The book suffers few weaknesses. One would be overplaying Chico as Phil's guardian angel always on the spot in a pinch, and a bigger one was the credulity-stretching reveal that local Hopi woman Rose Arrow was Phil's ex-wife Ellen's roommate at Wellesley. C'mon, Ed, that was a coincidence even Dickens would have disbelieved, but I rolled with it. Somehow Aarons had to get Ellen to appear in the middle of nowhere with her bandleader husband Lanny Hogan in tow.
There is romance and reconciliation, but not enough to justify the novel's Harlequinesque title, Don't Cry, Beloved. I have to believe that was the publisher's demented decision, and I fear many adventure, suspense and spy fans spun the drugstore spinner rack right past this book based on that turgid title. Yeah, my Fawcett Gold Medal copy pictures a man gagged and tied to a chair with a woman standing triumphantly behind him (a scene not found in the book, by the way), so maybe that cover art and the blurb promising "a masterful story of atomic espionage" overcame initial resistance and sold a few copies. Me, I would have pictured Phil and Agnes facing the MPs and titled it Man on the Run to complement Aarons' 1954 novel Girl on the Run.
I'm committed to reading what I've dubbed Aarons' "Love Trilogy" comprised of this book, Escape to Love, and Come Back, My Love, all penned in the early fifties before he embarked on the Assignment series in 1955. Did he write a fourth book with "love" in the title? If so, I'll read it. I'll read anything Aarons wrote.

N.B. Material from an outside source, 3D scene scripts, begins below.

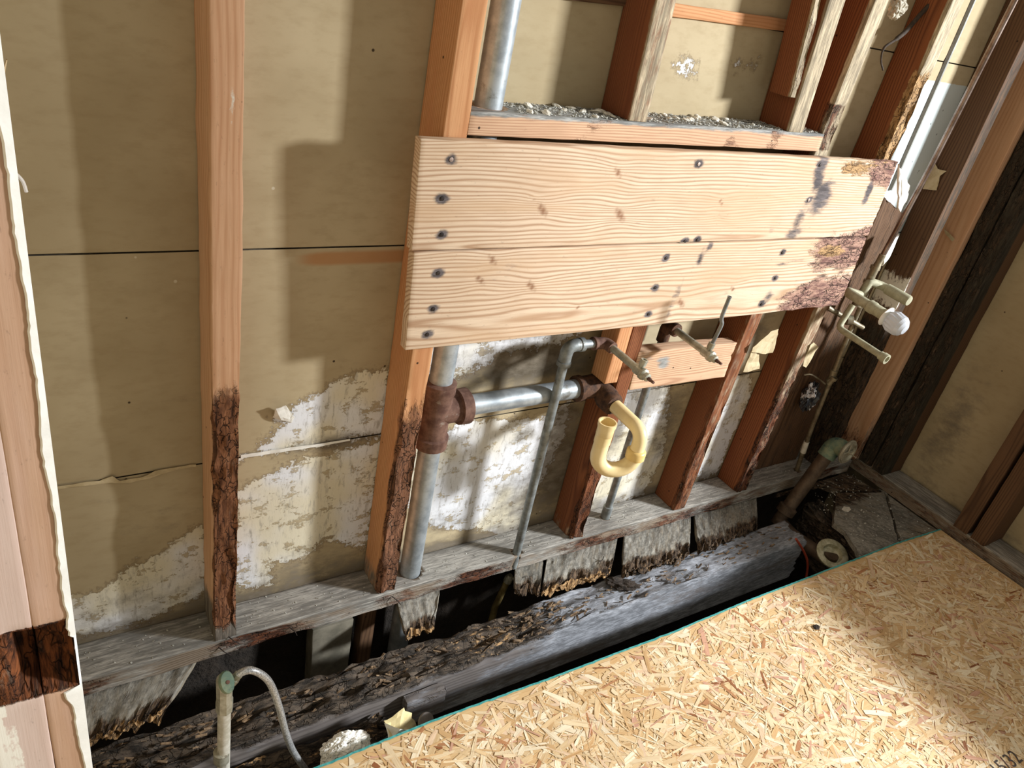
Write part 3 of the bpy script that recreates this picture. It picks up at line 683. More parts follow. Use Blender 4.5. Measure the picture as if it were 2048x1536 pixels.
remnant(1.606, 1.930, -.150, -.122, 'grey board end with a clean cut right side next to the drain hole', 206, 0., x0b=1.470, x1b=1.790, rl=.6)
# pieces glimpsed down in the hole
o = lumber('floor_joist', 'concrete', [(.250, .0, -.62), (.345, .0, -.62), (.250, .045, -.62), (.345, .045, -.62)], [(.250, .03, -.10), (.362, .03, -.10), (.250, .075, -.10), (.362, .075, -.10)], seed=94, res=(.03, .02)); tag(o, 'pale grey plank standing in the dark hole below the plate', 'board')
o = post('short_post', 'oldbrown', .392, .432, .04, .08, -.62, -.06, seed=95, res=(.03, .012)); tag(o, 'brown post in the dark hole left of the big pipe', 'post')
# old subfloor at the right corner
def slab_poly(name, mat, pts, zt, th, dz=0., seed=1, stn=None, rot=None):
    """flat board of any outline (x, y): gridded top, sides, underside"""
    r = .012; xs = [p[0] for p in pts]; ys = [p[1] for p in pts]
    import bmesh
    bm = bmesh.new(); vs = [bm.verts.new((x, y, 0)) for x, y in pts]; f = bm.faces.new(vs)
    if f.normal.z < 0: f.normal_flip()
    for ax, lo, hi in ((0, min(xs), max(xs)), (1, min(ys), max(ys))):
        k = lo + r * 2
        while k < hi:
            co = (k, 0, 0) if ax == 0 else (0, k, 0); no = (1, 0, 0) if ax == 0 else (0, 1, 0)
            bmesh.ops.bisect_plane(bm, geom=bm.verts[:] + bm.edges[:] + bm.faces[:], plane_co=co, plane_no=no); k += r * 2
    bm.normal_update()
    if sum(f.normal.z for f in bm.faces) < 0: bmesh.ops.reverse_faces(bm, faces=bm.faces[:])
    ext = bmesh.ops.extrude_face_region(bm, geom=bm.faces[:])
    for v in ext['geom']:
        if isinstance(v, bmesh.types.BMVert): v.co.z = -th
    bm.normal_update(); bmesh.ops.recalc_face_normals(bm, faces=bm.faces[:])
    bm.verts.index_update()
    V = []; G = []; R = []; ST = []
    for v in bm.verts:
        p = Vector((v.co.x, v.co.y, zt + v.co.z))
        edge = min((abs(sdist(p.x, p.y, pts)), 1.))
        if edge < .03:
            nn = Vector((noise.noise(p * 45 + Vector((seed, 0, 0))), noise.noise(p * 45 + Vector((0, seed, 0))), 0)); p += nn * .004 * (1 - edge / .03)
        if v.co.z > -.001: p.z += .0015 * noise.noise(p * 9)
        V.append(p); G.append((p.x * .6 - p.y * .8 + seed, p.y * .6 + p.x * .8, .05 + p.z)); ST.append(stn(p) if stn else .4); R.append(rot(p) if rot else 0.)
    F = [[v.index for v in f.verts] for f in bm.faces]; bm.free()
    return mesh_obj(name, V, F, mat, None, {'gc': G, 'stn': ST, 'rot': R})
A = lambda x, y, z=-.056: (lambda q: (q.x, q.y))(at(x, y, 'z', z))
pa = [A(1672, 985), A(1768, 985), A(1796, 1080), (2.235, -.62), (1.98, -.62), (2.005, -.40), A(1714, 1098), A(1690, 1062), A(1668, 1045)]
o = slab_poly('subfloor_board', M['subfloor'], pa, -.0565, .02, seed=3, stn=lambda p: .55 + .3 * ss(-p.y, .15, .35), rot=lambda p: .75 * (1 - ss(-p.y, .10, .22)) * ss(2.50 - p.x, 0, .1) + .35 * (1 - ss(p.x, 2.02, 2.1)))
tag(o, 'dirty subfloor board left in the right corner, edging the drain hole', 'floor board', 'subfloor boards in the corner')
pb = [A(1774, 985), (2.495, -.13), (2.495, -.62), (2.25, -.62), A(1801, 1080)]
o = slab_poly('subfloor_board', M['subfloor'], pb, -.0565, .02, seed=8, stn=lambda p: .6 + .3 * noise.noise(p * 10), rot=lambda p: .3)
tag(o, 'dirty subfloor board left along the right wall, between plate and crack', 'floor board', 'subfloor boards in the corner')
pc = [(2.02, -.005), (2.45, -.005), (2.47, -.125), A(1764, 982), A(1675, 980), A(1640, 968)]
o = slab_poly('subfloor_board', M['subfloor'], pc, -.0575, .02, seed=12, stn=lambda p: .35, rot=lambda p: .7 + .3 * noise.noise(p * 12))
tag(o, 'dark rotted subfloor board tight against the back wall plate in the corner', 'floor board', 'subfloor boards in the corner')
o = lumber('hole_timber', 'beam', [(2.13, -.06, -.30), (2.22, -.06, -.30), (2.13, -.06, -.085), (2.22, -.06, -.085)], [(2.06, -.62, -.30), (2.15, -.62, -.30), (2.06, -.62, -.10), (2.15, -.62, -.10)], seed=96, rot=lambda p, a, b, c: .9, amp=.025, res=(.012, .01))
tag(o, 'black rotten joist under the corner boards at the drain hole', 'beam')

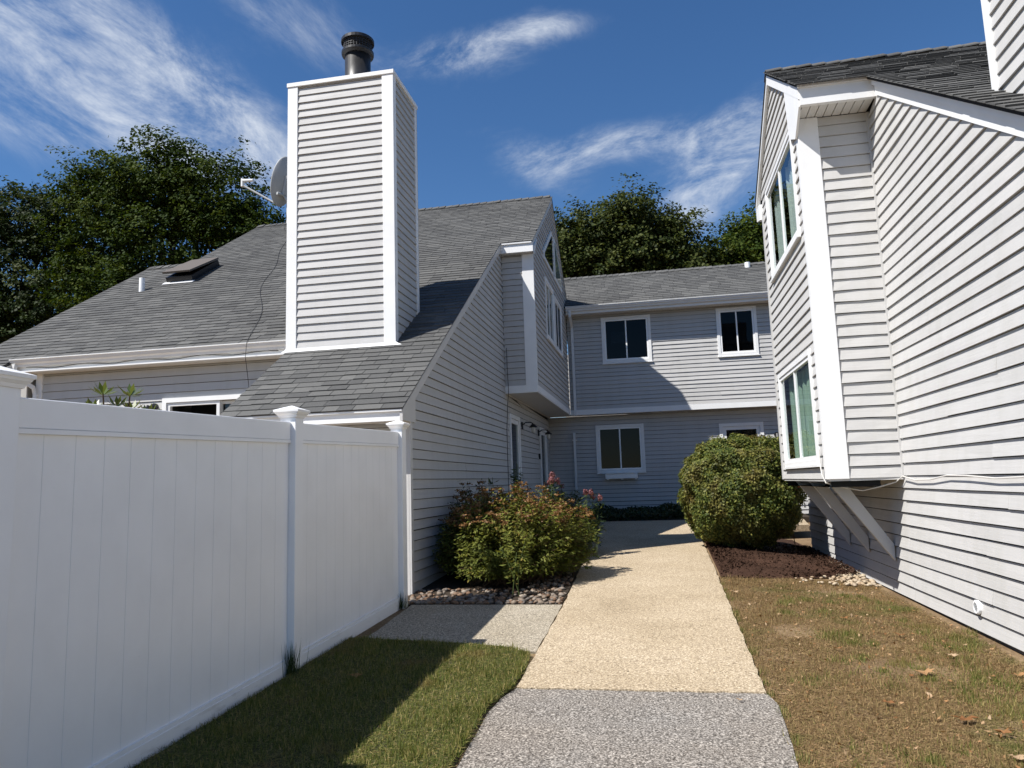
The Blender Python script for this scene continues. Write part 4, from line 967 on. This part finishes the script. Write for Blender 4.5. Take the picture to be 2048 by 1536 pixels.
# ================================================================== TREES
def tree(name, label, base, height, lobes, nleaf, leaf, mat, seed, cat='tree', trunk_r=.25, csig=.40, per=24):
    rng = np.random.default_rng(seed); rr = random.Random(seed)
    t = thing(name, label, cat, base, 'trees beyond the houses'); bx_, by_, bz_ = base
    tr = MB(); top = Vector((bx_ + rr.uniform(-.4, .4), by_, bz_ + height * .72))
    pts = [Vector(base).lerp(top, i / 6) + Vector((rr.uniform(-.12, .12), rr.uniform(-.12, .12), 0)) * (i > 0) for i in range(7)]
    tr.tube(pts, [trunk_r * (1 - .8 * i / 6) for i in range(7)], 9)
    for c, r in lobes:
        c = Vector(c)
        s = pts[rr.randint(2, 4)]; mid = s.lerp(c, .5) + Vector((0, 0, -.3))
        tr.tube([s, mid, c], [trunk_r * .42, trunk_r * .28, trunk_r * .1], 6)
        for k in range(5):
            d = Vector((rr.gauss(0, 1), rr.gauss(0, 1), rr.gauss(.3, .8))).normalized()
            tr.tube([mid.lerp(c, rr.uniform(.2, 1)), c + Vector((d.x * r[0], d.y * r[1], d.z * r[2])) * .8], [trunk_r * .14, .015], 5)
    tr.build('trunk', BARK, t, smooth=True)
    w = np.array([r[0] * r[1] + r[1] * r[2] + r[0] * r[2] for c, r in lobes]); w = w / w.sum()
    nb = nleaf // (per * 7); li = rng.choice(len(lobes), nb, p=w)               # boughs, each a spray of leaf clumps
    C = np.array([c for c, r in lobes])[li]; Rd = np.array([r for c, r in lobes])[li]
    d = unit(rng.normal(size=(nb, 3)) + np.array([0, -.25, .1])); rad = np.where(rng.random(nb) < .8, rng.normal(.86, .08, nb), rng.uniform(.3, .8, nb))
    bc = C + d * Rd * rad[:, None]
    bt = np.clip(rng.normal(.45, .2, nb), 0, 1)
    cc = np.repeat(bc, 7, 0) + rng.normal(size=(nb * 7, 3)) * csig * np.array([1.15, 1.15, .75]) + np.repeat(d, 7, 0) * np.abs(rng.normal(0, csig * .6, nb * 7))[:, None]
    dd_ = np.repeat(d, 7, 0); nc = nb * 7; sg = csig * .42
    P = np.repeat(cc, per, 0) + rng.normal(size=(nc * per, 3)) * np.array([sg, sg, sg * .55])
    out = np.repeat(dd_, per, 0)
    Nn = out * .75 + np.array([0, 0, .75]) + rng.normal(size=P.shape) * .5
    tone = np.clip(np.repeat(np.repeat(bt, 7), per) + np.repeat(rng.normal(0, .1, nc), per) + rng.normal(0, .1, nc * per), 0, .999)
    leaves('crown', P, Nn, rng.uniform(.75, 1.25, len(P)) * leaf, .72, mat, t, tone, rng=rng)
    return t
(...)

PS for Assignment Series Fans: Was there any telegraphing of Sam Durrell in these pages? Not that I detected. Phil Royce was a former OSS agent, but that never came into play here outside a passing reference early on. Here Phil is not the spy, only the dupe misused and abused by spies. Colonel Moretti can, however, be credibly considered a forerunner to corrupt authority figures like Swayney.
PPS for Marvel Comics Fans: Unconfirmed intel suggests Base 4 was a decade later placed under the command of General Thunderbolt Ross and rechristened Hulkbuster Base.